>>>>>

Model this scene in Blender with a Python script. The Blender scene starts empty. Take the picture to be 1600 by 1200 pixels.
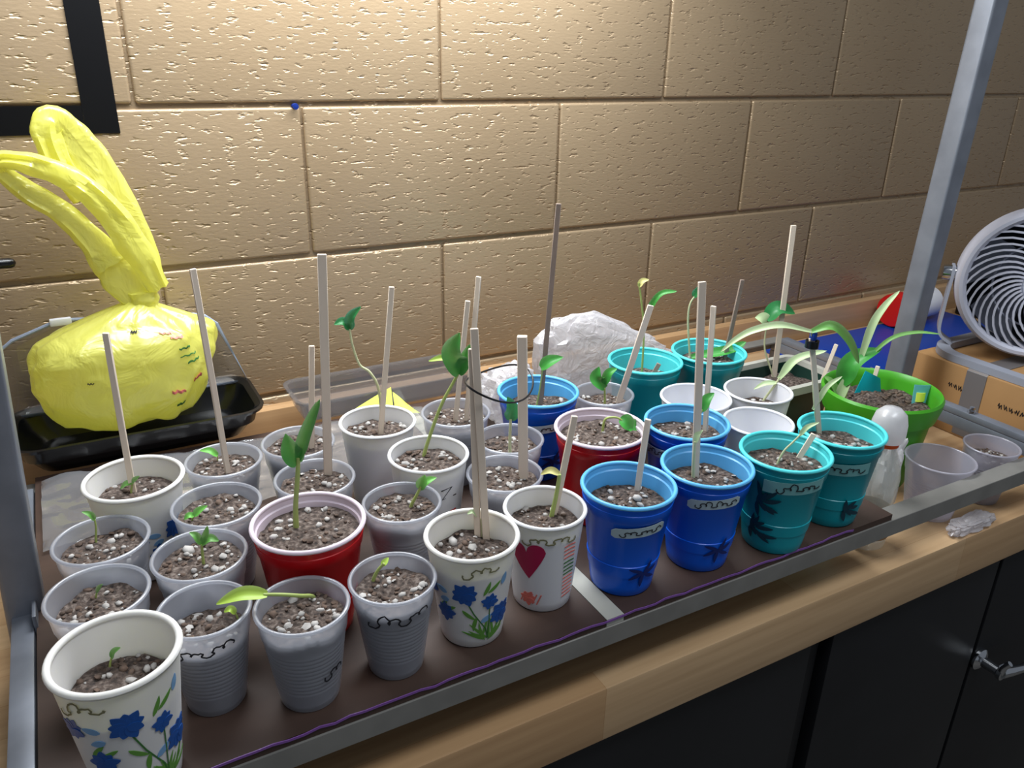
import bpy, bmesh, math, random
from mathutils import Vector, Matrix, noise

# ------------------------------------------------------------------ camera
scene = bpy.context.scene
COL = scene.collection
PI = math.pi
CAM_LOC = Vector((-0.0958, -1.1172, 1.4756))
YAW, PITCH, ROLL, FPX = 0.51355, 0.39817, 0.02258, 1250.0
_f = Vector((math.sin(YAW)*math.cos(PITCH), math.cos(YAW)*math.cos(PITCH), -math.sin(PITCH)))
_r = Vector((math.cos(YAW), -math.sin(YAW), 0))
_u = _r.cross(_f)
_r, _u = math.cos(ROLL)*_r + math.sin(ROLL)*_u, -math.sin(ROLL)*_r + math.cos(ROLL)*_u
cam_data = bpy.data.cameras.new('camera')
cam_data.sensor_width = 36.0
cam_data.lens = FPX/1600*36.0
cam_data.clip_start = 0.02
cam = bpy.data.objects.new('camera', cam_data)
m = Matrix((_r, _u, -_f)).transposed().to_4x4()
m.translation = CAM_LOC
cam.matrix_world = m
COL.objects.link(cam)
scene.camera = cam

# ------------------------------------------------------------------ world, lamps, exposure
world = bpy.data.worlds.new('room_light')
scene.world = world
world.use_nodes = True
world.node_tree.nodes['Background'].inputs[0].default_value = (0.80, 0.88, 1.0, 1)
world.node_tree.nodes['Background'].inputs[1].default_value = 0.20

def area_lamp(name, loc, aim, sx, sy, power, color):
    d = bpy.data.lights.new(name, 'AREA')
    d.shape = 'RECTANGLE'; d.size = sx; d.size_y = sy; d.energy = power; d.color = color
    o = bpy.data.objects.new(name, d)
    o.location = loc
    o.rotation_euler = (Vector(aim)-Vector(loc)).to_track_quat('-Z', 'Y').to_euler()
    COL.objects.link(o)
    return o
# grow lamp hung from the two posts of the stand, just above the top of the picture
area_lamp('grow_lamp', (0.28, -0.20, 1.76), (0.28, -0.28, 1.0), 0.86, 0.20, 13.5, (0.93, 0.97, 1.0))
# ceiling lights of the room, above the viewer
area_lamp('ceiling_lamp', (0.6, -1.25, 2.7), (0.5, -0.8, 0.9), 1.2, 0.4, 15.0, (0.92, 0.96, 1.0))

scene.view_settings.view_transform = 'Standard'
scene.view_settings.look = 'None'
scene.view_settings.gamma = 1.0
scene.view_settings.use_curve_mapping = False
scene.view_settings.exposure = 0.0

# ------------------------------------------------------------------ materials
def lin(r, g, b):
    f = lambda c: ((c/255+0.055)/1.055)**2.4 if c > 10 else c/255/12.92
    return (f(r), f(g), f(b), 1)
def inp(b, k, v):
    if k in b.inputs: b.inputs[k].default_value = v
def mat(name, col, rough=0.5, metal=0.0, trans=0.0, alpha=1.0, spec=0.5, ior=1.45, sss=0.0, coat=0.0, var=0.0, vscale=40, bump=0.0, bscale=200, stretch=None, bdist=0.002):
    m = bpy.data.materials.new(name); m.use_nodes = True
    nt = m.node_tree; b = nt.nodes['Principled BSDF']
    inp(b, 'Base Color', col); inp(b, 'Roughness', rough); inp(b, 'Metallic', metal)
    inp(b, 'Transmission Weight', trans); inp(b, 'Alpha', alpha); inp(b, 'Specular IOR Level', spec); inp(b, 'IOR', ior)
    inp(b, 'Coat Weight', coat)
    if sss:
        inp(b, 'Subsurface Weight', sss); inp(b, 'Subsurface Radius', (0.01, 0.01, 0.006)); inp(b, 'Subsurface Scale', 0.5)
    if var or bump:
        tc = nt.nodes.new('ShaderNodeTexCoord'); mp = nt.nodes.new('ShaderNodeMapping')
        nt.links.new(tc.outputs['Object'], mp.inputs['Vector'])
        if stretch: mp.inputs['Scale'].default_value = stretch
    if var:
        n = nt.nodes.new('ShaderNodeTexNoise'); n.inputs['Scale'].default_value = vscale; n.inputs['Detail'].default_value = 4
        nt.links.new(mp.outputs[0], n.inputs['Vector'])
        mx = nt.nodes.new('ShaderNodeMixRGB')
        d = tuple(max(0, c*(1-var)) for c in col[:3])+(1,); l = tuple(min(1, c*(1+var)) for c in col[:3])+(1,)
        mx.inputs[1].default_value = d; mx.inputs[2].default_value = l
        rp = nt.nodes.new('ShaderNodeValToRGB'); rp.color_ramp.elements[0].position = .35; rp.color_ramp.elements[1].position = .65
        nt.links.new(n.outputs['Fac'], rp.inputs[0]); nt.links.new(rp.outputs[0], mx.inputs[0])
        nt.links.new(mx.outputs[0], b.inputs['Base Color'])
    if bump:
        n2 = nt.nodes.new('ShaderNodeTexNoise'); n2.inputs['Scale'].default_value = bscale; n2.inputs['Detail'].default_value = 3
        nt.links.new(mp.outputs[0], n2.inputs['Vector'])
        bp = nt.nodes.new('ShaderNodeBump'); bp.inputs['Strength'].default_value = bump; bp.inputs['Distance'].default_value = bdist
        nt.links.new(n2.outputs['Fac'], bp.inputs['Height']); nt.links.new(bp.outputs[0], b.inputs['Normal'])
    return m

def wall_paint():
    m = bpy.data.materials.new('gold_block_paint'); m.use_nodes = True
    nt = m.node_tree; b = nt.nodes['Principled BSDF']
    geo = nt.nodes.new('ShaderNodeNewGeometry')
    mp = nt.nodes.new('ShaderNodeMapping'); mp.inputs['Scale'].default_value = (0.50, 1, 1.45)
    nt.links.new(geo.outputs['Position'], mp.inputs['Vector'])
    big = nt.nodes.new('ShaderNodeTexNoise'); big.inputs['Scale'].default_value = 3.5; big.inputs['Detail'].default_value = 3
    nt.links.new(geo.outputs['Position'], big.inputs['Vector'])
    mx = nt.nodes.new('ShaderNodeMixRGB'); mx.inputs[1].default_value = lin(154, 131, 102); mx.inputs[2].default_value = lin(168, 147, 119)
    nt.links.new(big.outputs['Fac'], mx.inputs[0]); nt.links.new(mx.outputs[0], b.inputs['Base Color'])
    inp(b, 'Roughness', 0.33); inp(b, 'Metallic', 0.30); inp(b, 'Specular IOR Level', 0.5)
    # pits of the block face under the paint, and a finer roller texture
    pit = nt.nodes.new('ShaderNodeTexNoise'); pit.inputs['Scale'].default_value = 105; pit.inputs['Detail'].default_value = 2; pit.inputs['Roughness'].default_value = .55
    nt.links.new(mp.outputs[0], pit.inputs['Vector'])
    rp = nt.nodes.new('ShaderNodeValToRGB'); rp.color_ramp.elements[0].position = .27; rp.color_ramp.elements[1].position = .42
    nt.links.new(pit.outputs['Fac'], rp.inputs[0])
    fine = nt.nodes.new('ShaderNodeTexNoise'); fine.inputs['Scale'].default_value = 210; fine.inputs['Detail'].default_value = 2
    nt.links.new(mp.outputs[0], fine.inputs['Vector'])
    ad = nt.nodes.new('ShaderNodeMath'); ad.operation = 'MULTIPLY_ADD'; ad.inputs[1].default_value = .30
    nt.links.new(fine.outputs['Fac'], ad.inputs[0]); nt.links.new(rp.outputs[0], ad.inputs[2])
    bp = nt.nodes.new('ShaderNodeBump'); bp.inputs['Strength'].default_value = 0.70; bp.inputs['Distance'].default_value = 0.0016
    nt.links.new(ad.outputs[0], bp.inputs['Height']); nt.links.new(bp.outputs[0], b.inputs['Normal'])
    return m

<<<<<

### DIRECTIVE
Take the data above and repeat it exactly, leaving each picture out.

### EXERCISE RESPONSE
Model this scene in Blender with a Python script. The Blender scene starts empty. Take the picture to be 1600 by 1200 pixels.
import bpy, bmesh, math, random
from mathutils import Vector, Matrix, noise

# ------------------------------------------------------------------ camera
scene = bpy.context.scene
COL = scene.collection
PI = math.pi
CAM_LOC = Vector((-0.0958, -1.1172, 1.4756))
YAW, PITCH, ROLL, FPX = 0.51355, 0.39817, 0.02258, 1250.0
_f = Vector((math.sin(YAW)*math.cos(PITCH), math.cos(YAW)*math.cos(PITCH), -math.sin(PITCH)))
_r = Vector((math.cos(YAW), -math.sin(YAW), 0))
_u = _r.cross(_f)
_r, _u = math.cos(ROLL)*_r + math.sin(ROLL)*_u, -math.sin(ROLL)*_r + math.cos(ROLL)*_u
cam_data = bpy.data.cameras.new('camera')
cam_data.sensor_width = 36.0
cam_data.lens = FPX/1600*36.0
cam_data.clip_start = 0.02
cam = bpy.data.objects.new('camera', cam_data)
m = Matrix((_r, _u, -_f)).transposed().to_4x4()
m.translation = CAM_LOC
cam.matrix_world = m
COL.objects.link(cam)
scene.camera = cam

# ------------------------------------------------------------------ world, lamps, exposure
world = bpy.data.worlds.new('room_light')
scene.world = world
world.use_nodes = True
world.node_tree.nodes['Background'].inputs[0].default_value = (0.80, 0.88, 1.0, 1)
world.node_tree.nodes['Background'].inputs[1].default_value = 0.20

def area_lamp(name, loc, aim, sx, sy, power, color):
    d = bpy.data.lights.new(name, 'AREA')
    d.shape = 'RECTANGLE'; d.size = sx; d.size_y = sy; d.energy = power; d.color = color
    o = bpy.data.objects.new(name, d)
    o.location = loc
    o.rotation_euler = (Vector(aim)-Vector(loc)).to_track_quat('-Z', 'Y').to_euler()
    COL.objects.link(o)
    return o
# grow lamp hung from the two posts of the stand, just above the top of the picture
area_lamp('grow_lamp', (0.28, -0.20, 1.76), (0.28, -0.28, 1.0), 0.86, 0.20, 13.5, (0.93, 0.97, 1.0))
# ceiling lights of the room, above the viewer
area_lamp('ceiling_lamp', (0.6, -1.25, 2.7), (0.5, -0.8, 0.9), 1.2, 0.4, 15.0, (0.92, 0.96, 1.0))

scene.view_settings.view_transform = 'Standard'
scene.view_settings.look = 'None'
scene.view_settings.gamma = 1.0
scene.view_settings.use_curve_mapping = False
scene.view_settings.exposure = 0.0

# ------------------------------------------------------------------ materials
def lin(r, g, b):
    f = lambda c: ((c/255+0.055)/1.055)**2.4 if c > 10 else c/255/12.92
    return (f(r), f(g), f(b), 1)
def inp(b, k, v):
    if k in b.inputs: b.inputs[k].default_value = v
def mat(name, col, rough=0.5, metal=0.0, trans=0.0, alpha=1.0, spec=0.5, ior=1.45, sss=0.0, coat=0.0, var=0.0, vscale=40, bump=0.0, bscale=200, stretch=None, bdist=0.002):
    m = bpy.data.materials.new(name); m.use_nodes = True
    nt = m.node_tree; b = nt.nodes['Principled BSDF']
    inp(b, 'Base Color', col); inp(b, 'Roughness', rough); inp(b, 'Metallic', metal)
    inp(b, 'Transmission Weight', trans); inp(b, 'Alpha', alpha); inp(b, 'Specular IOR Level', spec); inp(b, 'IOR', ior)
    inp(b, 'Coat Weight', coat)
    if sss:
        inp(b, 'Subsurface Weight', sss); inp(b, 'Subsurface Radius', (0.01, 0.01, 0.006)); inp(b, 'Subsurface Scale', 0.5)
    if var or bump:
        tc = nt.nodes.new('ShaderNodeTexCoord'); mp = nt.nodes.new('ShaderNodeMapping')
        nt.links.new(tc.outputs['Object'], mp.inputs['Vector'])
        if stretch: mp.inputs['Scale'].default_value = stretch
    if var:
        n = nt.nodes.new('ShaderNodeTexNoise'); n.inputs['Scale'].default_value = vscale; n.inputs['Detail'].default_value = 4
        nt.links.new(mp.outputs[0], n.inputs['Vector'])
        mx = nt.nodes.new('ShaderNodeMixRGB')
        d = tuple(max(0, c*(1-var)) for c in col[:3])+(1,); l = tuple(min(1, c*(1+var)) for c in col[:3])+(1,)
        mx.inputs[1].default_value = d; mx.inputs[2].default_value = l
        rp = nt.nodes.new('ShaderNodeValToRGB'); rp.color_ramp.elements[0].position = .35; rp.color_ramp.elements[1].position = .65
        nt.links.new(n.outputs['Fac'], rp.inputs[0]); nt.links.new(rp.outputs[0], mx.inputs[0])
        nt.links.new(mx.outputs[0], b.inputs['Base Color'])
    if bump:
        n2 = nt.nodes.new('ShaderNodeTexNoise'); n2.inputs['Scale'].default_value = bscale; n2.inputs['Detail'].default_value = 3
        nt.links.new(mp.outputs[0], n2.inputs['Vector'])
        bp = nt.nodes.new('ShaderNodeBump'); bp.inputs['Strength'].default_value = bump; bp.inputs['Distance'].default_value = bdist
        nt.links.new(n2.outputs['Fac'], bp.inputs['Height']); nt.links.new(bp.outputs[0], b.inputs['Normal'])
    return m

def wall_paint():
    m = bpy.data.materials.new('gold_block_paint'); m.use_nodes = True
    nt = m.node_tree; b = nt.nodes['Principled BSDF']
    geo = nt.nodes.new('ShaderNodeNewGeometry')
    mp = nt.nodes.new('ShaderNodeMapping'); mp.inputs['Scale'].default_value = (0.50, 1, 1.45)
    nt.links.new(geo.outputs['Position'], mp.inputs['Vector'])
    big = nt.nodes.new('ShaderNodeTexNoise'); big.inputs['Scale'].default_value = 3.5; big.inputs['Detail'].default_value = 3
    nt.links.new(geo.outputs['Position'], big.inputs['Vector'])
    mx = nt.nodes.new('ShaderNodeMixRGB'); mx.inputs[1].default_value = lin(154, 131, 102); mx.inputs[2].default_value = lin(168, 147, 119)
    nt.links.new(big.outputs['Fac'], mx.inputs[0]); nt.links.new(mx.outputs[0], b.inputs['Base Color'])
    inp(b, 'Roughness', 0.33); inp(b, 'Metallic', 0.30); inp(b, 'Specular IOR Level', 0.5)
    # pits of the block face under the paint, and a finer roller texture
    pit = nt.nodes.new('ShaderNodeTexNoise'); pit.inputs['Scale'].default_value = 105; pit.inputs['Detail'].default_value = 2; pit.inputs['Roughness'].default_value = .55
    nt.links.new(mp.outputs[0], pit.inputs['Vector'])
    rp = nt.nodes.new('ShaderNodeValToRGB'); rp.color_ramp.elements[0].position = .27; rp.color_ramp.elements[1].position = .42
    nt.links.new(pit.outputs['Fac'], rp.inputs[0])
    fine = nt.nodes.new('ShaderNodeTexNoise'); fine.inputs['Scale'].default_value = 210; fine.inputs['Detail'].default_value = 2
    nt.links.new(mp.outputs[0], fine.inputs['Vector'])
    ad = nt.nodes.new('ShaderNodeMath'); ad.operation = 'MULTIPLY_ADD'; ad.inputs[1].default_value = .30
    nt.links.new(fine.outputs['Fac'], ad.inputs[0]); nt.links.new(rp.outputs[0], ad.inputs[2])
    bp = nt.nodes.new('ShaderNodeBump'); bp.inputs['Strength'].default_value = 0.70; bp.inputs['Distance'].default_value = 0.0016
    nt.links.new(ad.outputs[0], bp.inputs['Height']); nt.links.new(bp.outputs[0], b.inputs['Normal'])
    return m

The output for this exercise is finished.